Requirement
Each line that holds the word "this" should be returned.

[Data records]
++++++++
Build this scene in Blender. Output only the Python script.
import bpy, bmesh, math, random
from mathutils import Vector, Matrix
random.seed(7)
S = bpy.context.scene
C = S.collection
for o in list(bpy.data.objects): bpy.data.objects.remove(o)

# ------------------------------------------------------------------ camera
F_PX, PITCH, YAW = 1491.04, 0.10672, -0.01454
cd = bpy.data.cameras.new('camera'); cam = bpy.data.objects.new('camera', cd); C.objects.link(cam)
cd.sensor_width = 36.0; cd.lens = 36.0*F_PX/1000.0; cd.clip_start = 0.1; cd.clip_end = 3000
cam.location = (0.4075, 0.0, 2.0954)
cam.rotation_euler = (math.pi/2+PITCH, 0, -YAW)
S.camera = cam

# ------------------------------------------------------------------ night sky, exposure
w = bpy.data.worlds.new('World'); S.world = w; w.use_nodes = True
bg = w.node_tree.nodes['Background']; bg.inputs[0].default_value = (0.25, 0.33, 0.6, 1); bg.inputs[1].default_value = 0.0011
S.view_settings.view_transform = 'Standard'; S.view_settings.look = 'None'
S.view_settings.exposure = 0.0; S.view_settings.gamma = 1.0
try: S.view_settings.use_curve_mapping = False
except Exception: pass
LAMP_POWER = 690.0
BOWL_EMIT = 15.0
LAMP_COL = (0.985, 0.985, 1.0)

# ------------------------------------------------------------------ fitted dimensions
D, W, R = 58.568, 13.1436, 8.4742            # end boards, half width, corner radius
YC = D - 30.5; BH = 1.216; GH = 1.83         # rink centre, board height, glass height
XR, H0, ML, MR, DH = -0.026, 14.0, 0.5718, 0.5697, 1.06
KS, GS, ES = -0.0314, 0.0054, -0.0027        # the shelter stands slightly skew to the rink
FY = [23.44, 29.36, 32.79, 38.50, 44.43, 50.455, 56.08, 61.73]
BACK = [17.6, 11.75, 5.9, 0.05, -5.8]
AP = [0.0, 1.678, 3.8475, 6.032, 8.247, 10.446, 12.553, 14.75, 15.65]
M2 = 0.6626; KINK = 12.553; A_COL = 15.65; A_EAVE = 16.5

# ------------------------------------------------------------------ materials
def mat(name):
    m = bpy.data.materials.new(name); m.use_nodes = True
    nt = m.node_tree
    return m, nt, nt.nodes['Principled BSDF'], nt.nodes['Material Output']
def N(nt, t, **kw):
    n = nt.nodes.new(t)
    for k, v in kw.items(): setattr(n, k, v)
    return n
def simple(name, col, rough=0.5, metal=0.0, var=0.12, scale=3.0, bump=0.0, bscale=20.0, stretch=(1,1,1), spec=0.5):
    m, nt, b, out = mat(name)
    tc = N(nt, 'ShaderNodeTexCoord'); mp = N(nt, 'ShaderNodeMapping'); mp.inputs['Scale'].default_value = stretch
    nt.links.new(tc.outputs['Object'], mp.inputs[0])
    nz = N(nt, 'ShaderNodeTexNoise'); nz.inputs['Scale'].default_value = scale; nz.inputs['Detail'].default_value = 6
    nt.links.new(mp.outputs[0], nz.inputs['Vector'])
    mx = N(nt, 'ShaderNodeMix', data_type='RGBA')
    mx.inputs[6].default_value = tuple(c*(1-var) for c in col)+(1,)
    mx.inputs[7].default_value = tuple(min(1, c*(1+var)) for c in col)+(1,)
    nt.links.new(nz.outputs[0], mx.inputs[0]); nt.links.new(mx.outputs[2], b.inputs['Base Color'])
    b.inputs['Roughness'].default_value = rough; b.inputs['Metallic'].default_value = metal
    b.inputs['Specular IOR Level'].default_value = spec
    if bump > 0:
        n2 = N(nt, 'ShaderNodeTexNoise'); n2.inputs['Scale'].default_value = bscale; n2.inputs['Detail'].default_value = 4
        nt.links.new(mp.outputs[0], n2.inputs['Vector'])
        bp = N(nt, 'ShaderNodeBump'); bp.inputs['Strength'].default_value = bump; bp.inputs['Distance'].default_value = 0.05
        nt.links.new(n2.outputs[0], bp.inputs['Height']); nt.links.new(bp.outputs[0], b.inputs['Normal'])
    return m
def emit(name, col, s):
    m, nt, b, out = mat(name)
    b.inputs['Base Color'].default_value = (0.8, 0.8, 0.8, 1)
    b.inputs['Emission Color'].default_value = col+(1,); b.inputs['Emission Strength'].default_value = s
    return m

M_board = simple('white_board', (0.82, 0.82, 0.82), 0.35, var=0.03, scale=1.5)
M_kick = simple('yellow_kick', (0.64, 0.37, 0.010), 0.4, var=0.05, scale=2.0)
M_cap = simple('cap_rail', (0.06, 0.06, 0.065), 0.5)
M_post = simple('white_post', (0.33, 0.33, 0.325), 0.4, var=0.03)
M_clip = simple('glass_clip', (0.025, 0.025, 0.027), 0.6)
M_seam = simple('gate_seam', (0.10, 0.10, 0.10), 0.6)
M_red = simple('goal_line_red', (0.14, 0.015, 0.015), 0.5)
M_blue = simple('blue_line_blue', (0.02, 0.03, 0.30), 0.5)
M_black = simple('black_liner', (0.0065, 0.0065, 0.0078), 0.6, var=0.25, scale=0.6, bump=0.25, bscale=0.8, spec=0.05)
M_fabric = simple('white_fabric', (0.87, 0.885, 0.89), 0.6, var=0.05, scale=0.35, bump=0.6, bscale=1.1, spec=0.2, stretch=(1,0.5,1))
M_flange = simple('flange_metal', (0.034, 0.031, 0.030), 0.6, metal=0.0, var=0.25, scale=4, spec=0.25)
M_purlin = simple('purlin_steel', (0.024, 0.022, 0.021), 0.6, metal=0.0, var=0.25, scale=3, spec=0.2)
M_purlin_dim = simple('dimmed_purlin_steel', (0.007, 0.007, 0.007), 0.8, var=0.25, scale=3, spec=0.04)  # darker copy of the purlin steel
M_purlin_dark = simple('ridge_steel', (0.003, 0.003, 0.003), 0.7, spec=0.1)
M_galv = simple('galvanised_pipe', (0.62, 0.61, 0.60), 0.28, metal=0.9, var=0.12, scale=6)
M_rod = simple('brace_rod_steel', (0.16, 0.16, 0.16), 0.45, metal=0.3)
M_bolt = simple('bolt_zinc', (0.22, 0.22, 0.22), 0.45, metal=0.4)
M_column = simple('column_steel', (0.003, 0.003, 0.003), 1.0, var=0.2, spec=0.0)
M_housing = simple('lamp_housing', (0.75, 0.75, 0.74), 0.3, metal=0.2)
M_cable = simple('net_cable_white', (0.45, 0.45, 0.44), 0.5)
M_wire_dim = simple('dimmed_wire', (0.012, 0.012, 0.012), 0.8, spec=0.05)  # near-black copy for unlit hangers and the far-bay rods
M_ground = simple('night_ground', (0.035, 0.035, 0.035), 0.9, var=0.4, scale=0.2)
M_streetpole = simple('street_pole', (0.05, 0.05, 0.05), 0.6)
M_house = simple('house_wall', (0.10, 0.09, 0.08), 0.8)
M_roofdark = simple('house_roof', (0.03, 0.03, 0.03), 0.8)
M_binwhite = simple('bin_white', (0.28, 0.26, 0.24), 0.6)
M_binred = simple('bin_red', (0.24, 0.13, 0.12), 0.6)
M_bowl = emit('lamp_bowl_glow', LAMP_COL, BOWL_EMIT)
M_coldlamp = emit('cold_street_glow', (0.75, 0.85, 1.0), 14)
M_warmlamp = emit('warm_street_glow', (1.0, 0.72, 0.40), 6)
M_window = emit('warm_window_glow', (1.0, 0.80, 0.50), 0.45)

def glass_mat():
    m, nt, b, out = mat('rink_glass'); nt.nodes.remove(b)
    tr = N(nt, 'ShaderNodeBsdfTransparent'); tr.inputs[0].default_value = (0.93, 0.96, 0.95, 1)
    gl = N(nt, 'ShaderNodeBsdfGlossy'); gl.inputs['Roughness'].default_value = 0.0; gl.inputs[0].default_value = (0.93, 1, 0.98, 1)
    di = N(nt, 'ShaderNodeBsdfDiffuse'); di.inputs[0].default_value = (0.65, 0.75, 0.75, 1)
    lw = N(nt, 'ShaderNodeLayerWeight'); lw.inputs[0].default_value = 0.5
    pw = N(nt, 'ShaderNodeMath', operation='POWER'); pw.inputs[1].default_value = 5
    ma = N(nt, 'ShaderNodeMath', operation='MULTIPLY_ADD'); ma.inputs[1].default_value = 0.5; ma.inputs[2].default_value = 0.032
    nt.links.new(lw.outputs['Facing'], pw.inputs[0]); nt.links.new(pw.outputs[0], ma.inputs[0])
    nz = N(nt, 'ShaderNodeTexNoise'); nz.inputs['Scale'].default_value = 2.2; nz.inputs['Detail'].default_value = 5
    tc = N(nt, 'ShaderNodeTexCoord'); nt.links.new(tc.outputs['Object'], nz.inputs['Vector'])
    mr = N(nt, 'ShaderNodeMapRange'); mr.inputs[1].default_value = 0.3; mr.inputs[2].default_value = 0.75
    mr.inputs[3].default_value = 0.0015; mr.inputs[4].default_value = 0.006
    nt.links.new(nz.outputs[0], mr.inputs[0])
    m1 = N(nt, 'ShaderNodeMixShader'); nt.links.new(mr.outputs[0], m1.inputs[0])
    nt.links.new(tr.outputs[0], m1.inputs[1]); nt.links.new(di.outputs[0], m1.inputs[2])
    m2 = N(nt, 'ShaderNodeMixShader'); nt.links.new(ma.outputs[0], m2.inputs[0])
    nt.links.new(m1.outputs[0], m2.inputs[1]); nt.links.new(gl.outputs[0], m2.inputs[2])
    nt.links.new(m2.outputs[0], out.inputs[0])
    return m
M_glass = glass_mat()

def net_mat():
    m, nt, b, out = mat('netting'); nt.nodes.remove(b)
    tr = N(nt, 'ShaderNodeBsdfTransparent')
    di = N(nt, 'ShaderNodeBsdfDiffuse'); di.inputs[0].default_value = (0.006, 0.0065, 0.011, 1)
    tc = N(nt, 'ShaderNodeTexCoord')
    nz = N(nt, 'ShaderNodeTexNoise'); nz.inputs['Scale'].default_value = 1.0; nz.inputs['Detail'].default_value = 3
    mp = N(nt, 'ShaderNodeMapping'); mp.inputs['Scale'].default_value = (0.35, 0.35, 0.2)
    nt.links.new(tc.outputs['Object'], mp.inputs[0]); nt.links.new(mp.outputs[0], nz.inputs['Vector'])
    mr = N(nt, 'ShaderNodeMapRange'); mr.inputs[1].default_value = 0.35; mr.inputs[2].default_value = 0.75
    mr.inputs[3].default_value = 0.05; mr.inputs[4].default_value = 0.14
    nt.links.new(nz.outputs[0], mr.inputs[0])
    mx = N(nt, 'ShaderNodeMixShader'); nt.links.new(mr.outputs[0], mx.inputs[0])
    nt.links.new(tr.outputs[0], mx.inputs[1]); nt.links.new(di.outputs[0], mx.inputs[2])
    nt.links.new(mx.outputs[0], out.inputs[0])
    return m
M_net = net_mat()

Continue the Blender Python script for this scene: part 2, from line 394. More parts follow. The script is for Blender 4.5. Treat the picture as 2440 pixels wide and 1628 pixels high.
++++++++
Response below
Build this scene in Blender. Output only the Python script.
Continue the Blender Python script for this scene: part 2, from line 394. More parts follow. The script is for Blender 4.5. Treat the picture as 2440 pixels wide and 1628 pixels high.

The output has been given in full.